チベットへの道

 ここで慧海はチベットへ入る道を調べなければなりません。けれどもその事をブッダ・バッザラ師に明かす訳にはいきません。というのはブッダ・バッザラ師は、当然慧海は公道を通ってラサ府に帰りラサ府からシナへ帰るシナ人であると信じているからです。よしんばそれを明かしたところで、そういうことを知りつつ大王に申し上げないときには罪になるでしょうから、大王に報告するに違いありません。
 そこで慧海は、巡礼乞食に一度ならず二度も三度も強請(ねだ)られるままにお金を遣りました。すると大いに心服して、シナのラマはなかなか豪い方だと言って大いに慧海を信用するようになりました。ある時は慧海は巡礼乞食に
「どうだ己(おれ)は名跡へ参詣したいが案内して行ってくれないか」
と頼むと
「ようございます。

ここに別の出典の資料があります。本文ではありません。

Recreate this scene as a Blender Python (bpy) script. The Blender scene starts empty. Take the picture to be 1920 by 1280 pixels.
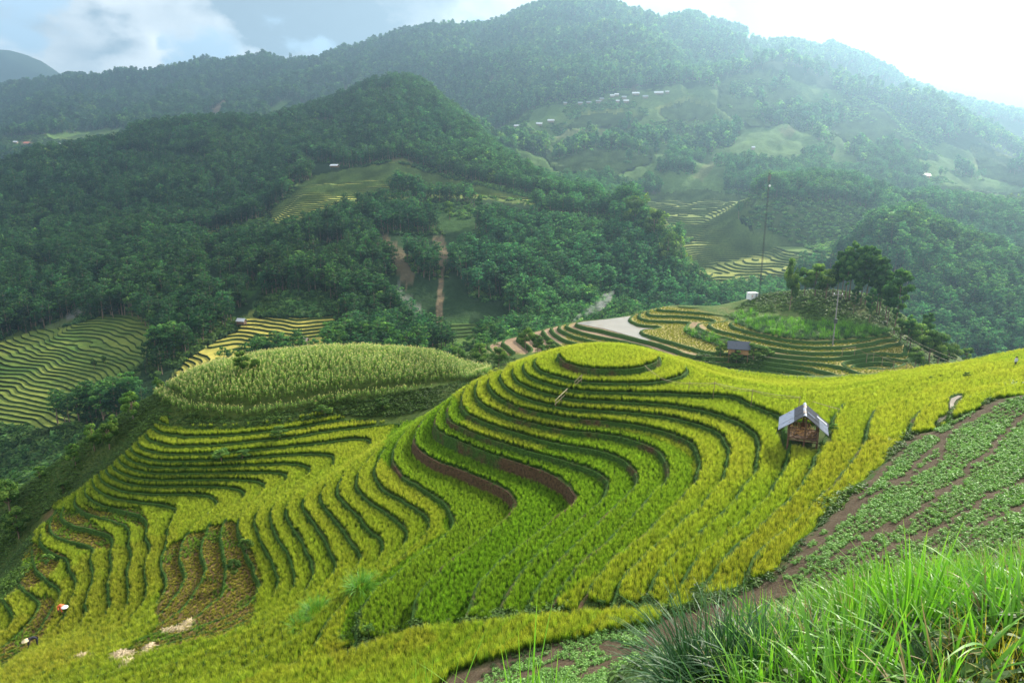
import bpy, bmesh, math, random, time
import numpy as np
from mathutils import Vector, Matrix
T0 = time.time()
scene = bpy.context.scene
col = scene.collection
# ---------------------------------------------------------------- camera, light, exposure
cam_d = bpy.data.cameras.new('camera'); cam = bpy.data.objects.new('camera', cam_d); col.objects.link(cam)
cam_d.sensor_width = 36.0; cam_d.lens = 36.0 * 1300.0 / 1920.0
cam_d.clip_start = 0.1; cam_d.clip_end = 60000
cam.location = (0, 0, 0); cam.rotation_euler = (math.radians(90 - 13.8), 0, 0)
scene.camera = cam
scene.view_settings.view_transform = 'Standard'; scene.view_settings.look = 'None'
scene.view_settings.exposure = 1.2; scene.view_settings.gamma = 1.0; scene.view_settings.use_curve_mapping = False
SUN_EL, SUN_AZ = math.radians(31), math.radians(42)      # azimuth clockwise from +Y (to the right of the view)
sun_dir = Vector((math.sin(SUN_AZ) * math.cos(SUN_EL), math.cos(SUN_AZ) * math.cos(SUN_EL), math.sin(SUN_EL)))
sl = bpy.data.lights.new('sun', 'SUN'); sl.energy = 5.0; sl.angle = math.radians(0.6); sl.color = (1.0, 0.92, 0.76)
so = bpy.data.objects.new('sun', sl); col.objects.link(so); so.rotation_euler = sun_dir.to_track_quat('Z', 'Y').to_euler()
scene.cycles.use_denoising = True
scene.cycles.max_bounces = 7; scene.cycles.diffuse_bounces = 3; scene.cycles.transmission_bounces = 4
scene.cycles.volume_bounces = 0; scene.cycles.glossy_bounces = 2; scene.cycles.transparent_max_bounces = 6
w = bpy.data.worlds.new('World'); scene.world = w; w.use_nodes = True; nt = w.node_tree; nt.nodes.clear()
wout = nt.nodes.new('ShaderNodeOutputWorld'); bg = nt.nodes.new('ShaderNodeBackground'); bg.inputs[1].default_value = 0.10
sky = nt.nodes.new('ShaderNodeTexSky'); sky.sky_type = 'NISHITA'; sky.sun_disc = False; sky.sun_elevation = SUN_EL; sky.sun_rotation = SUN_AZ
sky.air_density = 1.0; sky.dust_density = 0.6
def _w_sky():
    L = nt.links.new
    def M(op, a, b=None, c=None):
        n = nt.nodes.new('ShaderNodeMath'); n.operation = op
        for i, v in enumerate((a, b, c)):
            if v is None: continue
            if isinstance(v, (int, float)): n.inputs[i].default_value = v
            else: L(v, n.inputs[i])
        return n.outputs[0]
    tc = nt.nodes.new('ShaderNodeTexCoord').outputs['Generated']
    nv = nt.nodes.new('ShaderNodeVectorMath'); nv.operation = 'NORMALIZE'; L(tc, nv.inputs[0])
    sx = nt.nodes.new('ShaderNodeSeparateXYZ'); L(nv.outputs[0], sx.inputs[0])
    # clouds lie in a layer: stretch towards the horizon
    den = M('ADD', M('MAXIMUM', sx.outputs[2], 0.0), 0.16)
    cv = nt.nodes.new('ShaderNodeCombineXYZ'); L(M('DIVIDE', sx.outputs[0], den), cv.inputs[0]); L(M('DIVIDE', sx.outputs[1], den), cv.inputs[1]); cv.inputs[2].default_value = 3.1
    def nz(scale, det, rough, vec, dist=0.0):
        n = nt.nodes.new('ShaderNodeTexNoise'); n.inputs['Scale'].default_value = scale; n.inputs['Detail'].default_value = det
        n.inputs['Roughness'].default_value = rough; n.inputs['Distortion'].default_value = dist; L(vec, n.inputs['Vector']); return n.outputs['Fac']
    base = nz(0.9, 9, 0.58, cv.outputs[0], 0.3)
    # heaped clouds near the horizon
    mp = nt.nodes.new('ShaderNodeMapping'); mp.inputs['Scale'].default_value = (1, 1, 1.7); L(nv.outputs[0], mp.inputs[0])
    heap = nz(5.0, 10, 0.55, mp.outputs[0], 0.15)
    wn = nt.nodes.new('ShaderNodeTexNoise'); wn.inputs['Scale'].default_value = 11; wn.inputs['Detail'].default_value = 8; wn.inputs['Roughness'].default_value = 0.6; L(mp.outputs[0], wn.inputs['Vector'])
    ws = nt.nodes.new('ShaderNodeVectorMath'); ws.operation = 'MULTIPLY_ADD'; L(wn.outputs['Color'], ws.inputs[0]); ws.inputs[1].default_value = (.16, .16, .16); ws.inputs[2].default_value = (-.08, -.08, -.08)
    wv_ = nt.nodes.new('ShaderNodeVectorMath'); wv_.operation = 'ADD'; L(ws.outputs[0], wv_.inputs[0]); L(nv.outputs[0], wv_.inputs[1])
    def blob(d, size):
        v = Vector(d).normalized(); n = nt.nodes.new('ShaderNodeVectorMath'); n.operation = 'DISTANCE'; L(wv_.outputs[0], n.inputs[0]); n.inputs[1].default_value = v
        q = M('DIVIDE', n.outputs['Value'], size); q = M('MULTIPLY', q, q); return M('EXPONENT', M('MULTIPLY', q, -1.0))
    def dirp(u, v):
        y = (640 - v)/1300.0; p = math.radians(13.8); return ((u-960)/1300.0, math.cos(p)+y*math.sin(p), -math.sin(p)+y*math.cos(p))
    open_ = None
    for u, v, s in ((345, 125, .05), (430, 95, .05), (45, 85, .06), (620, 75, .07), (560, 110, .05), (120, 90, .035), (900, 40, .02)):
        b = blob(dirp(u, v), s); open_ = b if open_ is None else M('ADD', open_, b)
    thick = None
    for u, v, s in ((230, 105, .07), (105, 100, .035), (170, 130, .05), (500, 45, .085), (640, 30, .03), (790, 20, .12), (1350, 60, .22), (1750, 40, .25)):
        b = blob(dirp(u, v), s); thick = b if thick is None else M('ADD', thick, b)
    dens = M('ADD', M('MULTIPLY', base, 0.55), M('MULTIPLY', heap, 0.45))
    dens = M('ADD', dens, M('MULTIPLY', thick, 0.17)); dens = M('SUBTRACT', dens, M('MULTIPLY', open_, 0.13))
    mr = nt.nodes.new('ShaderNodeMapRange'); mr.interpolation_type = 'SMOOTHSTEP'; mr.inputs['From Min'].default_value = 0.41; mr.inputs['From Max'].default_value = 0.51; L(dens, mr.inputs[0])
    # shade: grey bellies in the thick parts
    dark = None
    for u, v, s, a in ((540, 40, .06, .9), (490, 20, .05, .6), (200, 78, .022, .35), (640, 30, .05, .6), (20, 20, .05, .3), (800, 25, .12, .5), (1130, 20, .10, .25), (1500, 50, .13, .9), (1700, 20, .07, .6), (330, 20, .05, .35), (100, 40, .06, .3)):
        b = M('MULTIPLY', blob(dirp(u, v), s), a); dark = b if dark is None else M('ADD', dark, b)
    h2 = nz(9.0, 8, 0.6, mp.outputs[0], 0.2)
    shade = M('ADD', M('MULTIPLY', dark, M('ADD', h2, 0.55)), M('MULTIPLY', M('SUBTRACT', dens, 0.5), 0.9))
    r = nt.nodes.new('ShaderNodeValToRGB'); L(M('ADD', shade, M('MULTIPLY', M('SUBTRACT', h2, 0.5), 0.5)), r.inputs[0])
    e = r.color_ramp.elements; e[0].position = 0.0; e[0].color = (7.8, 7.6, 7.3, 1); e[1].position = 0.75; e[1].color = (1.5, 1.8, 2.1, 1)
    m_ = nt.nodes.new('ShaderNodeMix'); m_.data_type = 'RGBA'; L(mr.outputs[0], m_.inputs[0]); L(r.outputs[0], m_.inputs[7])
    # clear sky behind, veiled near the horizon
    cl = nt.nodes.new('ShaderNodeMix'); cl.data_type = 'RGBA'; cl.inputs[0].default_value = 0.86; L(sky.outputs[0], cl.inputs[6]); cl.inputs[7].default_value = (3.0, 4.1, 5.2, 1)
    L(cl.outputs[2], m_.inputs[6])
    # ground half of the sky ball: the light of the hills around
    up = nt.nodes.new('ShaderNodeMapRange'); up.inputs['From Min'].default_value = -0.12; up.inputs['From Max'].default_value = 0.0; L(sx.outputs[2], up.inputs[0])
    g = nt.nodes.new('ShaderNodeMix'); g.data_type = 'RGBA'; L(up.outputs[0], g.inputs[0]); g.inputs[6].default_value = (0.8, 1.2, 1.2, 1); L(m_.outputs[2], g.inputs[7])
    L(g.outputs[2], bg.inputs[0]); L(bg.outputs[0], wout.inputs[0])
_w_sky()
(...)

案内いたしましょう」
と案内してくれました。その道々
「お前はチベット人だというがこのネパールへ来るにどの道を通って来たか」
と尋ねたところがテンリーから参りましたという者がいました。
 そのテンリーという道にもやはり三重、四重の関所があって容易に通り越すことが出来ない道です。ところがその道筋の関所の在る所は間道を通っても容易に通れないと言います。しかし関所の在る所を通って来るときにはどうしても多分の賄(わい)賂(ろ)を使わなければ通してくれないとかねて聞いていた慧海はその巡礼に向い
「お前は乞食の身分で関所のあるテンリーを通って来たというのは嘘だ。どこか間道から来たのだろう。そんな嘘を吐(つ)くに及ばぬじゃないか」
と詰(なじ)りました。すると
「あなたはよく御承知ですな。実はこういう間道があってそこを通って来ました。その道はあまり人の通らない所です」
というようないろいろの話をしました。そういう話を聞いて居る間に道筋の幾つもあることが分って来ました。また一人の乞食に聞いた事を材料にしてまた外の乞食に向い
「お前こういう間道を通ったことがあるか」
と尋ねますと
「その道は通らないけれどもニャアナムの方にはこういう間道があります」
というようにだんだん調べて見ますとなかなか道が沢山あることが分かってきました。そうこう調べていきますと、よい道を発見することが出来ました。しかしこの道は大変大廻りをしなければならない道でした。普通ネパールの首府から東北に道を取って行くのが当り前ですがそうでなく西北に進みネパールの国境のロー州に出て、ロー州からチャンタンすなわちチベットの西北原に出で、なお西北に進んでマナサルワ湖の方に廻り、一周してチベットの首府に行く道を取れば関所を通らずにうまく入れるという道順が分りました。